In regards to the constitutionality challenge, it was held that it was clear from the provisions of the Constitution of Ireland that the appropriation of public money involves the participation of the Government, the Dáil and, in the case of the enactment of legislation, the wider Oireachtas. Such functions were required in order for the democratic nature of the state as outlined in Article 5 of the Constitution to be realised. It was also pointed out that Article 15.2.1 of the Constitution provided a safeguard by requiring any legislation delegating discretionary powers (such as the powers under which the Minister issued the promissory notes) must contain sufficient ‘principles and policies’ to satisfy the requirements of that Article. Applying those provisions, it was held that s. 6(3) of the 2008 Act was not unconstitutional because the ‘principles and policies’ test was satisfied and because it did not give the Minister any unrestricted discretion, namely through s. 2 of the 2008 Act which limited the exercise of the powers. However, there had been no challenge to s. 2. The particular section was, therefore, determined to be constitutional.

Claim dismissed.

Part I - Introduction
1

1. The plaintiff is a Dáil Deputy for the constituency of Dublin South Central.

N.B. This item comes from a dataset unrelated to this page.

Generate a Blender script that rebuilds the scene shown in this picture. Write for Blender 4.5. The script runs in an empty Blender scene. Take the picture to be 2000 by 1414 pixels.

She was first elected following the General Election which was held in February, 2011. In these proceedings the plaintiff challenges the vires and constitutionality of the procedure whereby over €30bn. was given by the State by way of financial support to two particular credit institutions, namely, Anglo Irish Bank and Educational Building Society. This was done by means of promissory notes issued by the Minister for Finance on various dates in 2010. The impugned promissory notes are those issued to EBS and Anglo on 17 th June 2010 and 22 December 2010 respectively. It is agreed that there was no separate vote in Dáil Éireann in respect of these notes. Apart from the intrinsic importance of the validity of this procedure, the plaintiff has also raised a series of constitutional questions in relation to the operation of the State's finances many of which have heretofore received little or no judicial consideration.